Which brings me to my blog, a work-in-progress I’ve done more reviewing of than adding to lately. Ouch. Re-reading one’s own work is always painful, especially when its in the hastily-typed, unpolished form of a web-log. I’m not here to make excuses, exactly - but on perusing much of written over the past nine months, I’d like to take a third of it back. Not forever, mind you - just long enough to excise some of the navel gazing, omit a bit of the bitterness, maybe clean up a few clichés. But then I guess it wouldn’t be a blog, would it? After all, these wondrous creations are by nature amorphous chronicles, cyber diaries of the great unwashed, replete with invective, pet photos and the occasional misspelling. Judged by those standards, I guess I’m doing okay.

Still, a recent post by a fellow blogger got me to thinking: Why AM I doing this?

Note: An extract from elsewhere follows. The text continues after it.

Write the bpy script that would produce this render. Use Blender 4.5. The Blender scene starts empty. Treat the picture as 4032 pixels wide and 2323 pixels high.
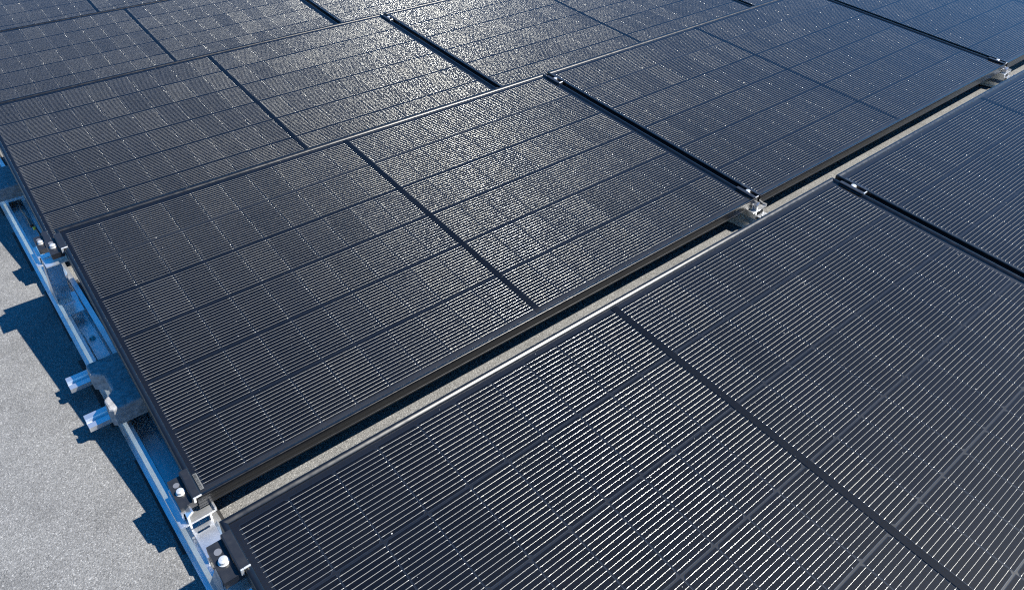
import bpy, bmesh, math, random
from mathutils import Matrix, Vector
random.seed(7)
scene = bpy.context.scene
COL = scene.collection

# ------------------------------------------------------------------ camera
GZ = 0.115                                   # top of the second row's low edge above the roof
def look(yaw, pitch, roll):
    f = Vector((math.sin(yaw)*math.cos(pitch), math.cos(yaw)*math.cos(pitch), math.sin(pitch)))
    r = f.cross(Vector((0, 0, 1))).normalized(); u = r.cross(f)
    c, s = math.cos(roll), math.sin(roll)
    return c*r + s*u, -s*r + c*u, f
cam_d = bpy.data.cameras.new('camera'); cam = bpy.data.objects.new('camera', cam_d); COL.objects.link(cam)
R_, U_, F_ = look(0.6580340540, -0.4946010909, -0.0467231196)
cam.matrix_world = Matrix(((R_.x, U_.x, -F_.x, -0.1658912), (R_.y, U_.y, -F_.y, -1.3277846),
                           (R_.z, U_.z, -F_.z, 1.2920231 + GZ), (0, 0, 0, 1)))
cam_d.sensor_width = 36; cam_d.lens = 3091.33/4032*36; cam_d.shift_y = (781.91-1161.5)/4032
cam_d.clip_start = 0.02; cam_d.clip_end = 2000
scene.camera = cam

# ------------------------------------------------------------------ sky, sun, exposure
SUN = Vector((0.507, -0.44, 0.741)).normalized()
world = bpy.data.worlds.new('World'); scene.world = world; world.use_nodes = True
wn = world.node_tree; wn.nodes.clear()
sky = wn.nodes.new('ShaderNodeTexSky'); sky.sky_type = 'NISHITA'; sky.sun_disc = False
sky.sun_elevation = math.asin(SUN.z); sky.sun_rotation = math.atan2(SUN.x, SUN.y)
sky.air_density = 1.0; sky.dust_density = 0.0; sky.ozone_density = 6.0; sky.altitude = 300
bg = wn.nodes.new('ShaderNodeBackground'); bg.inputs[1].default_value = 0.105
wo = wn.nodes.new('ShaderNodeOutputWorld')
hs = wn.nodes.new('ShaderNodeHueSaturation'); hs.inputs['Saturation'].default_value = 1.3; hs.inputs['Value'].default_value = 1.0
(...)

Why do I cap off my days of frustration by spelling it out for the world (or at least a very small slice of it) to see? I can’t say I really know. When I began this endeavor, I was merely on the hunt for more eyeballs. Little did I know I’d stumble onto a revolution. Since first committing my thoughts to cyberspace, I’ve made scores of new friends, enjoyed surprising conversations with old ones and reluctantly joined something larger - a movement far more significant than my own tortured confessions. Along the way, I’ve written more than I ever thought possible, even when - like now - I didn’t have an awful lot to say. I guess that makes me the average blogger: a slightly addled, narcissistic wordsmith who merely likes the sound of his own computer keyboard late late at night.

So, motivations (and site meter addictions) aside, I hereby pledge to continue firing off epistles into the blogosphere. Though I cannot vouch for the merit of everything I post, I’m in way too deep to stop now. But please forgive me if I occasionally veer off from sordid tales of the road to indulge in a little curbside self-absorption. Allow me the mixed metaphor, the half-baked thesis, the rambling diatribe best left unshared. You see, I’m just a cynical photog fending off a mid-life crisis with the power of the written word. If that alone is the end result of all this compulsive effort, then I’ll deem this little experiment a success. As to my half dozen faithful readers, I thank you from the bottom of my crusty heart and promise NOT to highlight the past nine months worth of signature blather and hit the ’delete’ button.

Not yet, anyway.

Tuesday, July 05, 2005

Into the Wild

In an effort to pull myself from this mid-summer funk, I decided to go to work today (big of me, eh?). No sooner had I saddled up the old news unit when I remembered today's assignment... GEOCACHING! What? You've never heard of this latest high-tech craze? Actually, I was only vaguely aware of it myself until I met a group of local geo-enthusiasts at the always beautiful Salem Lake. Together we traipsed deep into the woods in search of a hidden ammo-can full of knick-knacks that only a gang of GPS-wielding pre-teens could appreciate.

But I'm not bitter! Fact is, I had a pretty good time picking my way through briar patches and poison ivy in the name of television news. It reminded me of all those Greene County marijuana extractions I used to specialize in - except today there weren't any helicopters hovering above the treeline. Instead there were only bloated draginflys and suffocating humidity to make the trip all that more special. What better way to shake off this professional slump?

Self-directed venom aside, I give the Geocachers a thumbs-up. With their hand-held gadgets, cryptic nicknames and endless war stories, I felt like I was hanging with my pals at the crime-tape! I may even look into this Geocaching myself - drop some coin on my own GPS thingie and get the whole family involved. But if it's okay - I think I'll wait until the fall when glorious color fills these rolling hills and heavy air doesn't suck the very breath from your lungs. Until then, I'll be right here in the A.C., sipping overpriced coffee and manning the laptop. You pick your hobby, I'll pick mine.